Book Reviews

‘The best moments in reading are when you come across something - a thought, a feeling, a way of looking at things - which you had thought special and particular to you. And now, here it is, set down by someone else, a person you have never met, someone even who is long dead. And it is as if a hand has come out, and taken yours.’ Alan Bennett

“Many a book is like a key to unknown chambers within the castle of one’s own self.” ― Franz Kafka

Friday, 30 May 2014

In Too Deep - Bea Davenport

'How had it come to this, I thought. What do I do now?'

Maura Wood is looking back, something has triggered a memory. A photograph in a newspaper. It's of Kim Carter. For a short time they were best friends. Except Kim is dead and Maura 'ran away and became another person.' It was five years ago when Kim died, and Maura has a new identity, and has moved to live and work in South London and try to escape the past. 

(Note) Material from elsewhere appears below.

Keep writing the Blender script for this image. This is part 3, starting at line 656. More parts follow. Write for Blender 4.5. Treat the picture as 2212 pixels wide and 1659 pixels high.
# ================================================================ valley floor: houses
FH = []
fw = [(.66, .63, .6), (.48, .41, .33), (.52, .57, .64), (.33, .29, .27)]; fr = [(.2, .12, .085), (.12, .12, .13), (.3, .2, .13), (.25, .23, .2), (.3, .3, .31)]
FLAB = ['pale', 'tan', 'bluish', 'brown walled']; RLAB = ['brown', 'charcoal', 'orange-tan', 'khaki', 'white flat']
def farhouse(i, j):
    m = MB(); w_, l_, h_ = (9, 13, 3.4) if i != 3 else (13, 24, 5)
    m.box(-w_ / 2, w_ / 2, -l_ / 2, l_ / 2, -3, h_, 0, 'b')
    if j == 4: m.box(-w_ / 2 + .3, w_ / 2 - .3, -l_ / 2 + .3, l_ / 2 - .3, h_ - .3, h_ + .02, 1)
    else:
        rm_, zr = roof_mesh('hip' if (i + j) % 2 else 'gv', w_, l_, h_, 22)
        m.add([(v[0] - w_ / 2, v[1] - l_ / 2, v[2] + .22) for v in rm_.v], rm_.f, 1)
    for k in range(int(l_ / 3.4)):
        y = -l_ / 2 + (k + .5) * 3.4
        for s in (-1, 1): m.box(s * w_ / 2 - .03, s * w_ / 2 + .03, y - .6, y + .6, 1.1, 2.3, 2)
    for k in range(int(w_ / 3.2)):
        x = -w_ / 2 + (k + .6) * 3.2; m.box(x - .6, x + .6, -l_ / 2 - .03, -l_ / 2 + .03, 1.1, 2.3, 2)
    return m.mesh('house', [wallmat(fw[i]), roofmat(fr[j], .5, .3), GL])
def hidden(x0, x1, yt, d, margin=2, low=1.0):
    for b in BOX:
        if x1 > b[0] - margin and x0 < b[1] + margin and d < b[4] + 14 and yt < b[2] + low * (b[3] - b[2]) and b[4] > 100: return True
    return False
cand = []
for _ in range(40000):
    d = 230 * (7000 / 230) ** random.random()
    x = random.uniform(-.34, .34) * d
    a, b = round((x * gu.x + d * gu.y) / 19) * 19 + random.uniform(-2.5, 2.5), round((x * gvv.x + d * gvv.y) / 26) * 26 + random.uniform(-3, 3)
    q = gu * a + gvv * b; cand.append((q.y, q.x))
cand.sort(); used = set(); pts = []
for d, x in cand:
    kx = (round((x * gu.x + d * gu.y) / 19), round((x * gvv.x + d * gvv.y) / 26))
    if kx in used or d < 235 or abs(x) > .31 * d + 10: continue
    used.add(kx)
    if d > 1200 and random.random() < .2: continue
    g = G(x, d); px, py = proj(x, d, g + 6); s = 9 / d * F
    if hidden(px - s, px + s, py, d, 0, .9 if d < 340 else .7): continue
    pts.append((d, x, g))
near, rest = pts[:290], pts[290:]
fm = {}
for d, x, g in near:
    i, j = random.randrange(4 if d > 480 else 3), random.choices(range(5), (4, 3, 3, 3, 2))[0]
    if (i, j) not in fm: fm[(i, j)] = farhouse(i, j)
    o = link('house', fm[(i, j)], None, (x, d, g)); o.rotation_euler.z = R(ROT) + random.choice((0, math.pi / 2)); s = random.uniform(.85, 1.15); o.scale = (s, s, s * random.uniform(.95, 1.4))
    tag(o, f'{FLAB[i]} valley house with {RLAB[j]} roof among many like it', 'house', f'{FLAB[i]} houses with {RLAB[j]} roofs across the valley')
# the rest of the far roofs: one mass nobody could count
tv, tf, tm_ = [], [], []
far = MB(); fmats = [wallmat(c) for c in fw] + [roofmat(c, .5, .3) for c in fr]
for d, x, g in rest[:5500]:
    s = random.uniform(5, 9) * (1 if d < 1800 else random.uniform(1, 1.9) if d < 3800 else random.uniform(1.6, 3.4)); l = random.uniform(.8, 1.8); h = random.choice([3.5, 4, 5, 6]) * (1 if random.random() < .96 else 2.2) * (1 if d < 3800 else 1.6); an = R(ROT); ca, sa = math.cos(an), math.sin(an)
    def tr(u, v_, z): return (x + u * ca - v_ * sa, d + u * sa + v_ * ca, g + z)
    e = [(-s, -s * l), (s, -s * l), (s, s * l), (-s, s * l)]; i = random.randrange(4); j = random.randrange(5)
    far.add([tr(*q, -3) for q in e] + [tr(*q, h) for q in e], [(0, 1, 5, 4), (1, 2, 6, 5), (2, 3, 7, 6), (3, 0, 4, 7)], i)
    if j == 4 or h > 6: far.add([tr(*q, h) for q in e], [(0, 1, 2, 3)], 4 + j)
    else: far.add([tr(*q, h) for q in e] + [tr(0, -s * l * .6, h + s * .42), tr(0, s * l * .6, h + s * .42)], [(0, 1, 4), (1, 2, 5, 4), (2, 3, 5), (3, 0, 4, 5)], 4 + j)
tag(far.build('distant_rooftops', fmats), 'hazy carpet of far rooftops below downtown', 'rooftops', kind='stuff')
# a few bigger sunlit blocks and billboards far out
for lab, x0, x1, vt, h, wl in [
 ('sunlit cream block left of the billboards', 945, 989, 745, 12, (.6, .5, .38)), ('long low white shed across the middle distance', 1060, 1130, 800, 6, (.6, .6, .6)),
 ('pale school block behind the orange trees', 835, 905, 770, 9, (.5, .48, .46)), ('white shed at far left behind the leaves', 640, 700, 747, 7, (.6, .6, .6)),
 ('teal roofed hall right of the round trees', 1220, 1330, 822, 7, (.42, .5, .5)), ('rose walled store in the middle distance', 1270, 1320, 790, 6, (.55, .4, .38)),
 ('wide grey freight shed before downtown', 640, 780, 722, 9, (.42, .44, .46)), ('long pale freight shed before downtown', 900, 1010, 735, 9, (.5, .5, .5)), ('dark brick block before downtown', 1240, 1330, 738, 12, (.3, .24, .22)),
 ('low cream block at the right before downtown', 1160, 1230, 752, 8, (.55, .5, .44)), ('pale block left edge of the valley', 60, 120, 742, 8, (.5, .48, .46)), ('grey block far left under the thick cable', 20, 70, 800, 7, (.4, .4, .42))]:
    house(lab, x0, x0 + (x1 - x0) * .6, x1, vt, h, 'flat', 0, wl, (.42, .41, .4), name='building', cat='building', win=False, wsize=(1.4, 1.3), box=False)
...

Taking us back to five years ago, we drop in on Maura's life then. She lived in Dowerby, a market town in northern England, having moved there with her husband Nick and their young daughter Rosie. From the way Maura describes Dowerby, with its castle and tourist attractions, and the locals who aren't keen on newcomers, it's clear she isn't overly enamoured with the place, to put it mildly, a view that subsequently turned to hatred: 

'Does it seem crazy to feel hatred for a place? Or do you really just hate what happened there? I think I really hate Dowerby, as much as if it was a person. For its smallness, its unwelcoming feeling, its inability to change. I'm grateful to London, though, for allowing me and those like me, to blend into its people-wallpaper, totally unseen.'

Five years ago, preparations were in motion for the annual Dowerby Fair, and Nick is a key organiser of the events, seeking more publicity for the fair to attract higher visitor numbers.  Kim Carter arrives in the town to work as the new district reporter for the regional evening paper. Maura gets to know her, and is friendly towards her unlike many of the locals. Kim is talented and confident, and she becomes like a sister/best friend that Maura has never had before; up until Kim arrives, she made do with her husband and child's company, with no real friends. A firm bond grows between them. Maura laughs and relaxes in Kim's company, and finds a new side to herself, a side she can't express at home. Her behaviour changes through her friendship with Kim. She even starts working with her, gaining more independence, though she is fearful that Nick won't approve of this. He is often unkind and critical in the way he speaks to her, and as the story moves on, we realise that his cruel, controlling and abusive treatment of Maura is not limited to words. I liked a lot of things about Maura, I was glad she had this new friendship and the work that boosted her self-esteem, but I felt saddened at how she was still with Nick after some of his actions had been described; a couple of times I willed her to act differently. 

Back to the present and there is talk of the fair being revived after a five year absence, cancelled as we learn at the start of the novel after Kim's death. Talk of a possible revival has reignited interest in the events surrounding the fair five years ago. Maura, living her new life, working two jobs, surviving alone, suddenly realises that someone is watching her, following her, a reporter asking about her and wanting to resurrect the past. 

I really enjoyed In Too Deep and once I started reading, I raced through it eager to learn more and discover what exactly had happened in the past and how everything fitted together, as well as wanting to know what would happen in the present. I thought there was a good amount of suspense in the story, and the author caused me to ask myself questions, to doubt characters, to question their motives. The characters are well-drawn, they are rounded, with good qualities and with faults. I was convinced by the portrayal of Nick, a nice man on the face of it, his true, awful nature shown in his home. Similarly Kim felt real to me, a beautiful and clever lady, good at her job, but perhaps too keen to ruffle people's feathers and one of those people who can mean so much more as a friend to others than they might to her - though I do think she cared for Maura. I liked the insight into journalism too. The setting, the claustrophobic, at times small-minded community, was vividly depicted. I hoped that things would be better for Maura and there was one aspect of her current life, something missing from it, that I thought must have been incredibly painful.

I found this a tense, compelling, well-paced and nicely structured story, and I would definitely read more from this author in the future. 

Thank you to the publisher for a copy of this novel for an honest review. 

Author links - twitter @BerwickBabs | website
Published by Legend Press


  1. These excerpts have grabbed me...I'm now very curious about this one. Thanks for sharing...and thanks for visiting my blog.

  2. Thanks so much for this very generous review - it's wonderful to read that you enjoyed it. Bea Davenport.

  3. I'm so pleased you enjoyed this book too. I loved the suspense and I found the story horribly believable.

  4. Great review Lindsay.

    I tend to like stories that go back a few years and dig into mysteries. This one sounds like it could really hook a reader in.

  5. Great opening line...who hasn't had the same thought at some time or other? Thanks for visiting my blog.